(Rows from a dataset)

================================

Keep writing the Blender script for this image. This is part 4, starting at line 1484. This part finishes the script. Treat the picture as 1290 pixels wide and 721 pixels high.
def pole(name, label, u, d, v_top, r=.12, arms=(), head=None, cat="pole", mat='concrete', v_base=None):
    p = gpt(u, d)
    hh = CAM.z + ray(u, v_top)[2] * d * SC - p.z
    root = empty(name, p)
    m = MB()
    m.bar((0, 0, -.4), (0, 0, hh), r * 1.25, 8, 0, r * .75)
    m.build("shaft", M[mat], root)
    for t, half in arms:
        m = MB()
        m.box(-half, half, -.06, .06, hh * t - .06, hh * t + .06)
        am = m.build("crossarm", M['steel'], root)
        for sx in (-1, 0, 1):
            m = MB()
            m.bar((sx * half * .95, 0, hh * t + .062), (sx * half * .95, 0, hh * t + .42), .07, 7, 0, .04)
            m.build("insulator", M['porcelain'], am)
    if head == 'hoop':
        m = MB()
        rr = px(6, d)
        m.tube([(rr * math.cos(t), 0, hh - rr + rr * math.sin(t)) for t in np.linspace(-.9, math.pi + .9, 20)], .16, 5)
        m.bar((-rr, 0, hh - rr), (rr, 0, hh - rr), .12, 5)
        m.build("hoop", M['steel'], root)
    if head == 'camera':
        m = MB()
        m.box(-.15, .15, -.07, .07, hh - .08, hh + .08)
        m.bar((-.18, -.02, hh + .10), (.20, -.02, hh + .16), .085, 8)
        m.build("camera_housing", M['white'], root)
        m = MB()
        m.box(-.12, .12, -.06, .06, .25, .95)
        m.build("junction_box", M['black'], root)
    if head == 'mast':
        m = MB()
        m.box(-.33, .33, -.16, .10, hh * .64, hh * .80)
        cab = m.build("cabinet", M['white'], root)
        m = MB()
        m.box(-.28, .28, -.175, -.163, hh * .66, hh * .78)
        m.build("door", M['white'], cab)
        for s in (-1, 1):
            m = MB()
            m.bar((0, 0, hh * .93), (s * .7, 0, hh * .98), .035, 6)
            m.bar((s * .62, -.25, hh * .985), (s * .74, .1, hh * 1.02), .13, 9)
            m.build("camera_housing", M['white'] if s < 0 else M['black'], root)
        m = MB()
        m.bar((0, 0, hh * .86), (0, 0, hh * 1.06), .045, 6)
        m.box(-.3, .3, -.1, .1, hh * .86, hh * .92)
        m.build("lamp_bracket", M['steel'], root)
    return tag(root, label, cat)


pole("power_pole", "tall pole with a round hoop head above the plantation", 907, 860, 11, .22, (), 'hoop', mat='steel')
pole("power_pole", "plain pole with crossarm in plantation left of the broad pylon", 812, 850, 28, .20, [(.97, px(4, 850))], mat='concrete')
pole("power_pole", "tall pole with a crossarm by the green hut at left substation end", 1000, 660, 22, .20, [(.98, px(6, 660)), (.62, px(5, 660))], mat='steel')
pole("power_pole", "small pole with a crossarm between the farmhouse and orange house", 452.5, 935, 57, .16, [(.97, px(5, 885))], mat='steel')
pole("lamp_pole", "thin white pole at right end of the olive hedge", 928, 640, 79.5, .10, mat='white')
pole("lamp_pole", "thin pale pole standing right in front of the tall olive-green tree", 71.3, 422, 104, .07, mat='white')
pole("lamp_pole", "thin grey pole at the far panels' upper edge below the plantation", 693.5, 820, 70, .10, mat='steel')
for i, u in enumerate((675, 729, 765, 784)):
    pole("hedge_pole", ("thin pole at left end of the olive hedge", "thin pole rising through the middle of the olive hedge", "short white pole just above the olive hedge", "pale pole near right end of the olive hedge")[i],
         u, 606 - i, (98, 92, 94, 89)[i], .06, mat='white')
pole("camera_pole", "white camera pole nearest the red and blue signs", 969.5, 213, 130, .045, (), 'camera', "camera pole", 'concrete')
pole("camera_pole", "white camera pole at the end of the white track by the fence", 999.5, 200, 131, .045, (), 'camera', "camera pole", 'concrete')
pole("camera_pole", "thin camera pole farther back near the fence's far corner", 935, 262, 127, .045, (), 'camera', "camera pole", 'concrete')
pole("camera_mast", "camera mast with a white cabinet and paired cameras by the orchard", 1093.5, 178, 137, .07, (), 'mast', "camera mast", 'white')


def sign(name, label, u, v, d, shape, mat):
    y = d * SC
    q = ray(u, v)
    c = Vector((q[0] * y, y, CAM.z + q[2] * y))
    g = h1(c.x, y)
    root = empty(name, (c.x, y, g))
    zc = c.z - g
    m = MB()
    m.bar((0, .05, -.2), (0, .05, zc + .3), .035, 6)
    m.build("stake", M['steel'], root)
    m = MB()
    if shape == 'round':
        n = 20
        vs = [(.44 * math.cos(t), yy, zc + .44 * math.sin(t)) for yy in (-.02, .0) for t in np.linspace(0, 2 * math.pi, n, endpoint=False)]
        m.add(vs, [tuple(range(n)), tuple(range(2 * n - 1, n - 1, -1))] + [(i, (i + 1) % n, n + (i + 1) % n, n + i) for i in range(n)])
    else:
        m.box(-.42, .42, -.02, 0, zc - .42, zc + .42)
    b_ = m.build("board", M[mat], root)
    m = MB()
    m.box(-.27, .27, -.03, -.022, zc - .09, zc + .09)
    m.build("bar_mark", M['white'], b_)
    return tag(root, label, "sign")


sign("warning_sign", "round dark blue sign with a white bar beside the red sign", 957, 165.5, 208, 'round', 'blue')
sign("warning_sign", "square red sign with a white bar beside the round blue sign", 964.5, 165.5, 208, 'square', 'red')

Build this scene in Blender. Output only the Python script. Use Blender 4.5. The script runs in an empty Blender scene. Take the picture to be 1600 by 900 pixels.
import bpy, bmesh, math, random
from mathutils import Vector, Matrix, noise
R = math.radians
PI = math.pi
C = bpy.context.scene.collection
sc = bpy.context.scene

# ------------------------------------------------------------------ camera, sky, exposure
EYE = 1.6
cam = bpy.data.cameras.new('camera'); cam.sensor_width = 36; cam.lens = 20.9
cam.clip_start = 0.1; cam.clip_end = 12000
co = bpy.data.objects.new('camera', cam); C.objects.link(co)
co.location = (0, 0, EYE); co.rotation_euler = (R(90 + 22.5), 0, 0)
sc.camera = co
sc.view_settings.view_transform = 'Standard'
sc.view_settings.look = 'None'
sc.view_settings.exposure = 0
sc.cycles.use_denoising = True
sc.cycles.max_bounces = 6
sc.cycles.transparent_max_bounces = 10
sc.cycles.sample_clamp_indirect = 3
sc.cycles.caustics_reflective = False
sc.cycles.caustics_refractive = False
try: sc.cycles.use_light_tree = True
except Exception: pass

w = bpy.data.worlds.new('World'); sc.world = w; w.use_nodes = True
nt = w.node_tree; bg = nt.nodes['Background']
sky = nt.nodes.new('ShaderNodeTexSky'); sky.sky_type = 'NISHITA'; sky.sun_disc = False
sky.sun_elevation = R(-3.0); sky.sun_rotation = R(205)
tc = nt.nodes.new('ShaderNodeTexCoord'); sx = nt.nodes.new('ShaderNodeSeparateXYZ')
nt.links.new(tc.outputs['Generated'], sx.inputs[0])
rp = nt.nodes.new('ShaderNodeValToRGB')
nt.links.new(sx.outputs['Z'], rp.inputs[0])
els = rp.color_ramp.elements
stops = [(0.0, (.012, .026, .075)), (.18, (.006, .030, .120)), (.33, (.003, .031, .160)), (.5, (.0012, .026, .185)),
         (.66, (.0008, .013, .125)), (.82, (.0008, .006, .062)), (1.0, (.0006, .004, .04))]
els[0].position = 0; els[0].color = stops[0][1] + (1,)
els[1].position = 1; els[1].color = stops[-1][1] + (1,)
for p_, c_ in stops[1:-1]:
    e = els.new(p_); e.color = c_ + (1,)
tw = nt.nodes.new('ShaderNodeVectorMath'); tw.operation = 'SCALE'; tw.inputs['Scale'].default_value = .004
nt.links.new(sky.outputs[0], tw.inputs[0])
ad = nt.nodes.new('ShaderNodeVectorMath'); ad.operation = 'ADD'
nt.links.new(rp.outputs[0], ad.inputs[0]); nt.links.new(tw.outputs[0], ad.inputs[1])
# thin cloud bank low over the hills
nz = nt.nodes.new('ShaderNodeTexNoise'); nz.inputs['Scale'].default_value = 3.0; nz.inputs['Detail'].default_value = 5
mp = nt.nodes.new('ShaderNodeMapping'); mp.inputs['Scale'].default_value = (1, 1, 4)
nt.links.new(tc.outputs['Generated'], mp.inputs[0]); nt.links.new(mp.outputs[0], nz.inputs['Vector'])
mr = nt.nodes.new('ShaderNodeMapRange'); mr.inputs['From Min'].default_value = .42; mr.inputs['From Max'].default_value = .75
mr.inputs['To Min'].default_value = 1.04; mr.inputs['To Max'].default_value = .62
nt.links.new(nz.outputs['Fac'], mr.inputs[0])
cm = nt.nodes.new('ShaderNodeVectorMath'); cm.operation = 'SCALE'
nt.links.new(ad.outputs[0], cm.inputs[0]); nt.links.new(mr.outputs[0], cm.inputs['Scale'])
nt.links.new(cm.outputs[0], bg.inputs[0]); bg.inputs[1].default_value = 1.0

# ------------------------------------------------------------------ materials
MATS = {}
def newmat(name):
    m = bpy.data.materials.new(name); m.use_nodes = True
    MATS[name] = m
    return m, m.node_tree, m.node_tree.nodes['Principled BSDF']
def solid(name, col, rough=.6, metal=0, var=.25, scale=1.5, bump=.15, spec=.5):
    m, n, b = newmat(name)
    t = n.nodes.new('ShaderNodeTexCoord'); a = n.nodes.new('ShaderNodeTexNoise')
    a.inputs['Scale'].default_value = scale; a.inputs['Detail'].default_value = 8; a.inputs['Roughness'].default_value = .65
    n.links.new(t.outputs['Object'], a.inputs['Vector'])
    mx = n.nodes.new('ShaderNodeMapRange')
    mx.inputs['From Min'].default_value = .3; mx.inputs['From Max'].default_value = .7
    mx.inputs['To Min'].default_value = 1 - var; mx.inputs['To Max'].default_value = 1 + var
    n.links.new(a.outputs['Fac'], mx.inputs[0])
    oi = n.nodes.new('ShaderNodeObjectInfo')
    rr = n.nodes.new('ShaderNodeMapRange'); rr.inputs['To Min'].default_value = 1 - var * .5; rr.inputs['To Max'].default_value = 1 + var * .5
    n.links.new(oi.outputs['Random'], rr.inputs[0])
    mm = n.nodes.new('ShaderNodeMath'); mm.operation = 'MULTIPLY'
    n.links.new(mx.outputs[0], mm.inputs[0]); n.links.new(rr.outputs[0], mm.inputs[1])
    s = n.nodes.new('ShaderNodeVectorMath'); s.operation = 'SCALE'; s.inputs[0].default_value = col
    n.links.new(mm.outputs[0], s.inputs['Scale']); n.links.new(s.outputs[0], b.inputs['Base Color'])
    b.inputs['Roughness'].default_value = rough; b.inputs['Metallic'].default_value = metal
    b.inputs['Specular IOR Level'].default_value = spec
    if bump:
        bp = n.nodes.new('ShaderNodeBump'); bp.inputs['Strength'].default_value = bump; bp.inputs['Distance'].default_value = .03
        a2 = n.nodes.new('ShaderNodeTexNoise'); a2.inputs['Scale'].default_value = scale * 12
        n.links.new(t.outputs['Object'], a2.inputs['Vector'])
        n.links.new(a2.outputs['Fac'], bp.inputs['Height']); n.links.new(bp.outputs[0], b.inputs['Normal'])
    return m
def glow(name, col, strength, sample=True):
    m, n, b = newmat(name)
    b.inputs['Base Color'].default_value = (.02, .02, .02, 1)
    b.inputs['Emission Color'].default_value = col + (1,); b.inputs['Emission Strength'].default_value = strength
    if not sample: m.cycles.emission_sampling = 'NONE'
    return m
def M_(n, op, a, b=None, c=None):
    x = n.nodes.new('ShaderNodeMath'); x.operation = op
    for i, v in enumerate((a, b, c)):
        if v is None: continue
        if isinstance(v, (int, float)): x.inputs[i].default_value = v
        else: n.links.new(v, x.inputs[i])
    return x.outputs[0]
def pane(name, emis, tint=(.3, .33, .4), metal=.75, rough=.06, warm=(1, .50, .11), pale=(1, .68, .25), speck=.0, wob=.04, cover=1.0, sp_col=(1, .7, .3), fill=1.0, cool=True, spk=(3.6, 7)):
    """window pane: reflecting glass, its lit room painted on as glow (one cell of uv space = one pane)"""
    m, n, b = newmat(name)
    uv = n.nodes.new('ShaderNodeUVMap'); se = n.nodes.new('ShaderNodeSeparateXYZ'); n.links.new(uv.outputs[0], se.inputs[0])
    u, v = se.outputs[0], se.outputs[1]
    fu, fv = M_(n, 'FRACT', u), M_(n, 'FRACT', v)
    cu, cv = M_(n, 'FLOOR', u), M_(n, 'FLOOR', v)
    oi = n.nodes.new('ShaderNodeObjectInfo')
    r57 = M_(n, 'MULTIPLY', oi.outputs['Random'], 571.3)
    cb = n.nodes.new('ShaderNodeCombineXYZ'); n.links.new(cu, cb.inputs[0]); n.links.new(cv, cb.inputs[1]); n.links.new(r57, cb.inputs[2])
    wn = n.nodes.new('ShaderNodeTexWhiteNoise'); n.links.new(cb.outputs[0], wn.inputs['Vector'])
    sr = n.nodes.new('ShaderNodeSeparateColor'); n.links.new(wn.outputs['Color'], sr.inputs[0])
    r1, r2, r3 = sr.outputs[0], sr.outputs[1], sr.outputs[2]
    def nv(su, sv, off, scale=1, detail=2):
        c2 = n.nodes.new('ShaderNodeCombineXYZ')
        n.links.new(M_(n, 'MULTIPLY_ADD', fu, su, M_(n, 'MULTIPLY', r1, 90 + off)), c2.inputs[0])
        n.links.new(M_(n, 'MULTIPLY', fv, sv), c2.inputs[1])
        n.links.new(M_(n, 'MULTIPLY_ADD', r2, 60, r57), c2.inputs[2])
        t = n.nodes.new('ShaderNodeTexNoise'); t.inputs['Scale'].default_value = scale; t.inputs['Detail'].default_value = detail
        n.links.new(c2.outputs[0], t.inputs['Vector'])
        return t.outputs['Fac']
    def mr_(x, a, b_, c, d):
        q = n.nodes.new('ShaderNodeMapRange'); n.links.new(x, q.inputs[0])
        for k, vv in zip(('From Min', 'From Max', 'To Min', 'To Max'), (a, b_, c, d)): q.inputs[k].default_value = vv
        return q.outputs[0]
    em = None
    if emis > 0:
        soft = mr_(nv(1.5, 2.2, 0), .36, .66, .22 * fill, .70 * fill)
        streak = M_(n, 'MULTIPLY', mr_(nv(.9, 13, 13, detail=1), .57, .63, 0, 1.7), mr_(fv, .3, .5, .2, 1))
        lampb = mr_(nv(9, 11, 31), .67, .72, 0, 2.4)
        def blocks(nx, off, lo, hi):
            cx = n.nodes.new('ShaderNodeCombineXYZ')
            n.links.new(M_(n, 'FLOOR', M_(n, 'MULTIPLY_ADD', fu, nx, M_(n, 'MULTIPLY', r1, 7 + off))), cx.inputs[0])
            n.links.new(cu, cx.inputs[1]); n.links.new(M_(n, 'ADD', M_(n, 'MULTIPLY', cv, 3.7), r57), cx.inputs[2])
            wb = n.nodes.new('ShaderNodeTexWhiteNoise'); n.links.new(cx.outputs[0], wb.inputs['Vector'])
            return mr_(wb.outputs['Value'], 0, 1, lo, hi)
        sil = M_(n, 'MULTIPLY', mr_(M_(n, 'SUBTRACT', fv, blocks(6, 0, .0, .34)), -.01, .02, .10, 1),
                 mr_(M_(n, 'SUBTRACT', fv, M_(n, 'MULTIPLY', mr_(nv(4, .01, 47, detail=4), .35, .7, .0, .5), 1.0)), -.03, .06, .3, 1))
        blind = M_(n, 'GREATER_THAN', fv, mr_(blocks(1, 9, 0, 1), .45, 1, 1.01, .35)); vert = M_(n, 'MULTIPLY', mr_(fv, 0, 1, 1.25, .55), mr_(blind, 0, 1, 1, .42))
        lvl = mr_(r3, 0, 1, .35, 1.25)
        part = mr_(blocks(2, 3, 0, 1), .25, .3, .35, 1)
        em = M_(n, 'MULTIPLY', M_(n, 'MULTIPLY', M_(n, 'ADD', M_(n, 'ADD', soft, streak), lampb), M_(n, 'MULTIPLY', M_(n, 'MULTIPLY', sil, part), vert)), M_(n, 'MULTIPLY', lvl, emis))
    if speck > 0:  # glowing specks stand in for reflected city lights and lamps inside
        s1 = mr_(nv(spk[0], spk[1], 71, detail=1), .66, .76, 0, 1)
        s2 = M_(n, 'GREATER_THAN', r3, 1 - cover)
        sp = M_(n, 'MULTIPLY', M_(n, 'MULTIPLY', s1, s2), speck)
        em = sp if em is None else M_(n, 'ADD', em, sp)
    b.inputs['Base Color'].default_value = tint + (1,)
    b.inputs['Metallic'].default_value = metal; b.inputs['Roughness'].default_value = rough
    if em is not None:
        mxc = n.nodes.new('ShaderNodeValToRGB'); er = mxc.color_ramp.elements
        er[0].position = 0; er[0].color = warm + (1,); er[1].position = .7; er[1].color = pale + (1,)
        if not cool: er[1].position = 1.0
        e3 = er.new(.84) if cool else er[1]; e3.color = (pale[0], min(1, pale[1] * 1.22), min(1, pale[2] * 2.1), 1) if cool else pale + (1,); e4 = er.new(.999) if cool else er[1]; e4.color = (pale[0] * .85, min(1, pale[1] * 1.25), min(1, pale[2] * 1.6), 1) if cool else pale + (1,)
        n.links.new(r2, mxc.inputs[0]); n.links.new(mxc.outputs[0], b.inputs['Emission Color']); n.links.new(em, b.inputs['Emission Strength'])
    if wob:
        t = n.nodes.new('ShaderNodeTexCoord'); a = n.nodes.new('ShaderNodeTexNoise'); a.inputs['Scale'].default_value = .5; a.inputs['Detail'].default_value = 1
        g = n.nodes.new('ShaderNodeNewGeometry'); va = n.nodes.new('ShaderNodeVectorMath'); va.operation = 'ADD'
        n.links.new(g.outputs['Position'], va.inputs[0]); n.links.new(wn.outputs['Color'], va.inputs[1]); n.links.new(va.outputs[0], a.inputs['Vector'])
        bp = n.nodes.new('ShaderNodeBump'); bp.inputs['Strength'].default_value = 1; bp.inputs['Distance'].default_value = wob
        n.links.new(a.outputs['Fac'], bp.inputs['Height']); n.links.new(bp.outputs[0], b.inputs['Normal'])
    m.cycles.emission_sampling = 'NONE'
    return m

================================

Aim of the task
Among the entries above, find the line with "Build this scene" and the line with "sc = bpy.context.scene"; give again exactly these two lines and all lines between them.

Solution
Build this scene in Blender. Output only the Python script. Use Blender 4.5. The script runs in an empty Blender scene. Take the picture to be 1600 by 900 pixels.
import bpy, bmesh, math, random
from mathutils import Vector, Matrix, noise
R = math.radians
PI = math.pi
C = bpy.context.scene.collection
sc = bpy.context.scene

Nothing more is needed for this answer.